The EU said in December 2020 that followed the Eastern Mediterranean tensions that it postponed a decision on Turkey to its March summit after the Joe Biden administration took the helm in the U.S. The Biden administration had reportedly suggested the EU not to consider sanctions on Turkey and such reports were confirmed with the conclusion of the latest EU summit.

EU conditions

Council of Europe President Charles Michel said at a joint online press conference with European Commission chair Ursula von Leyen that “Turkey and the eastern Mediterranean are a very important priority for the European Union and for our Member States. And you know that this is a difficult debate. It’s not the first time that we have this debate. We prepared the agreed conclusions very well.”
“We hope that Turkey will maintain a moderate behavior, positive behavior in the next weeks and in the next months. And it means that we are ready, with the European Council, with the Member States, to put more concrete proposals on the table to have a more stable and more predictable relationship with Turkey. We identified the possible topics to improve the relationship: first the harmonization of the Customs Union, people-to-people activities and mobility” he said.
Michel added that they are in contact with Turkish authorities, possibly to make a visit in April.
Vor der Leyen said Turkey has shown a more constructive attitude, including in its bilateral relations with several EU member states, apparently speaking of the resume of exploratory talks between Turkey and Greece. “These are positive and welcomed steps on which we must try to build on. However, we also know that this process of de-escalation remains fragile,” she added.
She also elaborated on issues that the bloc and Ankara would engage with: Migration financing, high-level dialogues and modernizing the Customs Union.
However, “If Turkey does not move forward constructively, if it returns to unilateral actions or provocations, in particular in the Eastern Mediterranean, of course we would suspend these cooperation measures,” she said.
Both Michel and von der Leyen touched the issues of Turkey’s retreat from the Istanbul Convention that protects women against violence and the shutdown case against the Peoples’ Democratic PAty but it seems that the major concern of the EU about Turkey remains the strategic eastern Mediterranean issue.

Turkey: EU is one-sided on Cyprus issue

The Turkish Foreign Ministry welcomed the EU statement, but still criticizing the bloc for a one-sided look on Turkey under the influence of ” a few members.”
The ministry said the EU “ignores maximalist attitude of the Greek-Greek duo.”

CHP: Turkey in the EU’s internal not external issues

Evaluating the report, the parliamentary foreign affairs commission of the CHP, Ünal Çeviköz, said in a written statement that the fact that the EU discusses the Turkey issue under the Eastern Mediterranean headline is an indicator that the bloc considers its relations with Turkey as an issue of foreign policy.

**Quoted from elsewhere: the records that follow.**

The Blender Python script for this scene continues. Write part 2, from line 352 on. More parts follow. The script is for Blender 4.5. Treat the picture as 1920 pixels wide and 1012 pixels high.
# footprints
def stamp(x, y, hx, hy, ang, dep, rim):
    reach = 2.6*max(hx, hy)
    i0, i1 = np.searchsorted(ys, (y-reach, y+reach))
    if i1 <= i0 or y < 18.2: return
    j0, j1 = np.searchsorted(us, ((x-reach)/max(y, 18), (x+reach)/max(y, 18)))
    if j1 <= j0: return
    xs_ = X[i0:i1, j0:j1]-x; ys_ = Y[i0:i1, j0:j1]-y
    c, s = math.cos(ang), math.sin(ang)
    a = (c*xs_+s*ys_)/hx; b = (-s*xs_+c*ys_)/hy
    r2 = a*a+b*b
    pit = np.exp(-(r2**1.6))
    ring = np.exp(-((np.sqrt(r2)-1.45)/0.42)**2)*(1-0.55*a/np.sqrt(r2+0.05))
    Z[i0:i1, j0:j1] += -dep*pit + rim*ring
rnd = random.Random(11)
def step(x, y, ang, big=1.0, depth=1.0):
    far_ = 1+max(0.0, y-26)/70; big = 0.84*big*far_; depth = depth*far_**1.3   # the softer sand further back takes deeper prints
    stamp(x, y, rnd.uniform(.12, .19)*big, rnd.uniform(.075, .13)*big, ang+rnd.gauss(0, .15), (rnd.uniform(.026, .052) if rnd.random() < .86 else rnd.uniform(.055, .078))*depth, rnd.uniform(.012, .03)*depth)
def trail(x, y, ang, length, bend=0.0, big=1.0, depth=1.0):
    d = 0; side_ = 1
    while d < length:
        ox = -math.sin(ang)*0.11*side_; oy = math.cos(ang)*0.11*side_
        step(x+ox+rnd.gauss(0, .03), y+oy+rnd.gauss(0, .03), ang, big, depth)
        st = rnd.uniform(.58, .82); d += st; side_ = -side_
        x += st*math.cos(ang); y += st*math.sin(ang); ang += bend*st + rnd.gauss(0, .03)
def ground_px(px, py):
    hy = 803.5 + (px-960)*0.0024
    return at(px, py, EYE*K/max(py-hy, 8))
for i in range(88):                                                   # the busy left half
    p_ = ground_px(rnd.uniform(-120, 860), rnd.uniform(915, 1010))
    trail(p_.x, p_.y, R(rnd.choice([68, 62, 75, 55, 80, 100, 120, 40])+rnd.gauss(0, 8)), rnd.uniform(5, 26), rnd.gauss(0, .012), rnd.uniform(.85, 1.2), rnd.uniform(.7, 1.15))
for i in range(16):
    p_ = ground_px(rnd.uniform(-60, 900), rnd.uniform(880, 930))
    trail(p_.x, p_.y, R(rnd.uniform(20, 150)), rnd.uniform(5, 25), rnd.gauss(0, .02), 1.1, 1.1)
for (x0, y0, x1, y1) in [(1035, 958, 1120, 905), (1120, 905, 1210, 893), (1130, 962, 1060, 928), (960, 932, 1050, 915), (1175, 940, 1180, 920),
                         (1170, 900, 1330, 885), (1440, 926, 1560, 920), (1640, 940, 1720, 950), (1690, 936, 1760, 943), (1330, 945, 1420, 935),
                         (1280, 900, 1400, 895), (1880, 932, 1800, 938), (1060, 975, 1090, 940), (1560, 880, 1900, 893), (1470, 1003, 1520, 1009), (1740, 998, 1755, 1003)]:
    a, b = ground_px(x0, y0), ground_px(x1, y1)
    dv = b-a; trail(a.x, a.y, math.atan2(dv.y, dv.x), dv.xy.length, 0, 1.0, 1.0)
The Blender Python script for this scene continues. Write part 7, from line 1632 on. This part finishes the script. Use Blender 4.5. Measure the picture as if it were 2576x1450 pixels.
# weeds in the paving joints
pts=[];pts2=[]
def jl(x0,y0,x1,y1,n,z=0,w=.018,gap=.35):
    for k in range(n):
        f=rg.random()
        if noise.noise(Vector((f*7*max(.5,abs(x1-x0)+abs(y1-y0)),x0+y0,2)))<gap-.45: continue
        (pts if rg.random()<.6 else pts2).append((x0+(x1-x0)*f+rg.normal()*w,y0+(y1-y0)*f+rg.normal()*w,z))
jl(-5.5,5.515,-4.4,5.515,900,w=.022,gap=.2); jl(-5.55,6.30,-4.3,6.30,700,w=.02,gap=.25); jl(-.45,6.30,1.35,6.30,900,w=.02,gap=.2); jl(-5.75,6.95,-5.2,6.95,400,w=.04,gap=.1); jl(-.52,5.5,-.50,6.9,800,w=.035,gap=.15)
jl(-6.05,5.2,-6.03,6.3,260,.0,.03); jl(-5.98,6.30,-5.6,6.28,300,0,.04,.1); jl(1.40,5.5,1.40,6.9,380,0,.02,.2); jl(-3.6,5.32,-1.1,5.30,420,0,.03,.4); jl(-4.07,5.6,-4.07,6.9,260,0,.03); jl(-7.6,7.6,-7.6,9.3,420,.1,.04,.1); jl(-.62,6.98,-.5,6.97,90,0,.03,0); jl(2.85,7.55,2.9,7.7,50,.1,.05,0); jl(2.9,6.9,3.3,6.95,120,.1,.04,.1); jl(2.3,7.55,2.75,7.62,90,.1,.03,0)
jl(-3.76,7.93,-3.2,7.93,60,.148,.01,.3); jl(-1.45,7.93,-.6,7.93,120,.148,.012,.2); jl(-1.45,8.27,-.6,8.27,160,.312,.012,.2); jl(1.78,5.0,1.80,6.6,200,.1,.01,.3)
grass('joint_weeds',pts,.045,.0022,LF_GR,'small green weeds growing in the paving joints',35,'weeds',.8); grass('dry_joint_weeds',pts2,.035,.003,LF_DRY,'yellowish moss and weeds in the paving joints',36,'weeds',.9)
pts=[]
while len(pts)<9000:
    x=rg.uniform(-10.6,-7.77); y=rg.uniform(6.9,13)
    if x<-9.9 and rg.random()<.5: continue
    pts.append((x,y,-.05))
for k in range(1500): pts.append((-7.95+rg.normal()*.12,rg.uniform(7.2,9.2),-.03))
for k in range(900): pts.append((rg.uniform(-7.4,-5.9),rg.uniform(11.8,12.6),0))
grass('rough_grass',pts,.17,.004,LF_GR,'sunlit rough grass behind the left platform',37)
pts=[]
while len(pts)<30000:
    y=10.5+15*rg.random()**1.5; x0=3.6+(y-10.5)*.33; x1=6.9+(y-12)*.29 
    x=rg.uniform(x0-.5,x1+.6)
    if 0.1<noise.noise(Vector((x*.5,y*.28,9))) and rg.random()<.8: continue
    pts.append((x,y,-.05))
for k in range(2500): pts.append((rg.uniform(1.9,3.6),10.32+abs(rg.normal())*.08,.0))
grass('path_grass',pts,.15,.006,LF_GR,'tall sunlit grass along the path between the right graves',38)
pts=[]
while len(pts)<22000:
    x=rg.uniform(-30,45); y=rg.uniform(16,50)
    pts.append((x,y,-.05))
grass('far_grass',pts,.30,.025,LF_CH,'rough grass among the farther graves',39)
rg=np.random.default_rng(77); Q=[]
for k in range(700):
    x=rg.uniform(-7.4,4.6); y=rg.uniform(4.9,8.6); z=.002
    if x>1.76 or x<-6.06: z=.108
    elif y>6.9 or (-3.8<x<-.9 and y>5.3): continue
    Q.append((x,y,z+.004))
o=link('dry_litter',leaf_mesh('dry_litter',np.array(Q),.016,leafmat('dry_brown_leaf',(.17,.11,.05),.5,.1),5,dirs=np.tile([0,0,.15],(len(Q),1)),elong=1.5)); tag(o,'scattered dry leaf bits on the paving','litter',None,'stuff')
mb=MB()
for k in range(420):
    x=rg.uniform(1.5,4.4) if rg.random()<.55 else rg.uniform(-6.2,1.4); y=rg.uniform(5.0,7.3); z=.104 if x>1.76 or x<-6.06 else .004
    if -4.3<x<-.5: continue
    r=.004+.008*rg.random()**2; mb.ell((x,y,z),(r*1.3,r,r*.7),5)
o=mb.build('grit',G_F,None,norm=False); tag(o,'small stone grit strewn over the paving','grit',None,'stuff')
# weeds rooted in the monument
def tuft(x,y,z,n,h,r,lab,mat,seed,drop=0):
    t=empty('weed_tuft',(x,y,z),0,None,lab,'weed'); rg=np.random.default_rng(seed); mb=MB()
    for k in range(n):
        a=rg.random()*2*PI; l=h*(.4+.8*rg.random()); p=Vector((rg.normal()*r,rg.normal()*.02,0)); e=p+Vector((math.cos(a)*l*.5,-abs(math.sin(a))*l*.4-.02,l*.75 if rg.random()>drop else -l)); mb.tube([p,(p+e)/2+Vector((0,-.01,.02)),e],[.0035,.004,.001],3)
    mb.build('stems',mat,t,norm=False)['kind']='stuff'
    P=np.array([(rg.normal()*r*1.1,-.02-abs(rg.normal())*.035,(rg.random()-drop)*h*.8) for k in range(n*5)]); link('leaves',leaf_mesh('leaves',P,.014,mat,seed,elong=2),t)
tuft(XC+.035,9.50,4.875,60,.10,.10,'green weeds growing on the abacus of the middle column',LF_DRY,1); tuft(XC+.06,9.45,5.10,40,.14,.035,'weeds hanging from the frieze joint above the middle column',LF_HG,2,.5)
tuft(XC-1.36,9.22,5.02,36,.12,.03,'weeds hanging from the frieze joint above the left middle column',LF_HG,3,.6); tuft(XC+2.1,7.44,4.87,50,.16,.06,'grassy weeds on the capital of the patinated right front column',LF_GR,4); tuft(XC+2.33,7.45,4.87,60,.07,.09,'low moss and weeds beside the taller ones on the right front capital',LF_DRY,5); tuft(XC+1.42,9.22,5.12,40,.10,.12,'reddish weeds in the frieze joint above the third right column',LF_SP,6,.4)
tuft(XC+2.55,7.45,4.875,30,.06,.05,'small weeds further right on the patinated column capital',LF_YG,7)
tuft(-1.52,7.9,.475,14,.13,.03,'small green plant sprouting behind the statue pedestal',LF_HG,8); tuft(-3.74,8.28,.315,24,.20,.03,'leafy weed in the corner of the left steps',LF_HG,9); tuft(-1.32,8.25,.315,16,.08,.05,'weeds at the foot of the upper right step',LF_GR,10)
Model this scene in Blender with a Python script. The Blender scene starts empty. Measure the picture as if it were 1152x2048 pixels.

Referring to the EU’s concern about human rights in Turkey, Çeviköz assessed that the Turkey-EU relations need a transformation, returning to a ground of mutual respect and mutual benefits and including the resume of accession negotiations. “As the CHP, we will take the necessary steps to achieve this transformation and continue to work to maintain our relations with the EU at a modern and civilized level as our citizens deserve,” he said.

‘The EU sees Turkey as Russia’

A key analysis of the EU summit came from the experienced diplomat, retired Ambassador Oğuz Demiralp.
Demiralp asked the following questions in his column on T24:
“Why Turkey’s EU accession negotiations, the membership process are not mentioned? Why is the issue of human rights almost ignored? Sanctions are already imposed on Turkey as the negotiations are halted and the updating of the Customs Union is postponed. These sanctions affect our future negatively. Why are these issues not discussed? “

Demiralp’s response to these questions can be interpreted as follows:
“The EU no more considers Turkey as a candidate country. It leaves the issue of human rights in Turkey to the Council of Europe. The essential against Turkey’s retreat from the Istanbul Convention came from the Council of Europe. The EU now sees us almost like Russia.”
Accordingly, he concluded that the EU says “Let Turkey do what it wants to do unless it hurts me.”